En todo caso, es interesante ver cómo en la actualidad el trabajo se ha convertido en un status: hoy muy poca gente presume de no trabajar, al menos en ciertos medios. Independientemente de si su tarea consiste en hacer tres llamadas o desayunar con el gerente del banco, escuchamos a la gente vanagloriarse de “tener mucho trabajo”. Este fenómeno es aún más evidente en las mujeres, que a menudo rechazan el trabajo doméstico por la descalificación que supone y, aunque no necesiten el dinero que obtendrán a cambio de sus esfuerzos, se sienten muy ufanas de tener un empleo. Porque hoy el mayor vicio no es ni el orgullo ni la ambición, sino el ocio. Y la mayor vergüenza, el desempleo.
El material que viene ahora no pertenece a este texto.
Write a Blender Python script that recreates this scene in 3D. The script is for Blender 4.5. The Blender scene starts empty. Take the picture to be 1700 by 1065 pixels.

Reconozcamos que el trabajo no es sólo sufrimiento, pues el hecho de producir nos da una sensación de valía. Además, el trabajo en sus distintas expresiones es un espacio fundamental donde la gente se realiza como ser humano: establece relaciones sociales, se organiza, aprende a trabajar con otros, obtiene reconocimiento, conoce nuevos mundos o por lo menos ciertas alternativas: en una palabra, se construye.

No pretendemos negar el carácter alienado del trabajo, tan criticado por los marxistas. Es cierto que en la producción en serie el hombre pasa a ser una parte mecanizada del proceso a cuyas leyes debe someterse sin voluntad. También es cierto que a menudo la carga es excesiva y que, unida a las horas de transporte que se requieren para llegar a la fábrica u oficina, impide a los individuos tener otras actividades. Es necesario mejorar las condiciones de trabajo para que no sea sinónimo de desgaste ni causa de suicidio, el trabajo debe ser el espacio en que uno se construye como ser humano.

No trabajamos (¿o no deberíamos trabajar?) a cambio de cinco o diez mil pesos al mes: trabajamos para tener una mejor vida, para desarrollar potencialidades que sólo descubrimos en nosotros ante la exigencia o el reto. Trabajamos, también, por miedo a que el nada-que-hacer se convierta en nada-que-ser.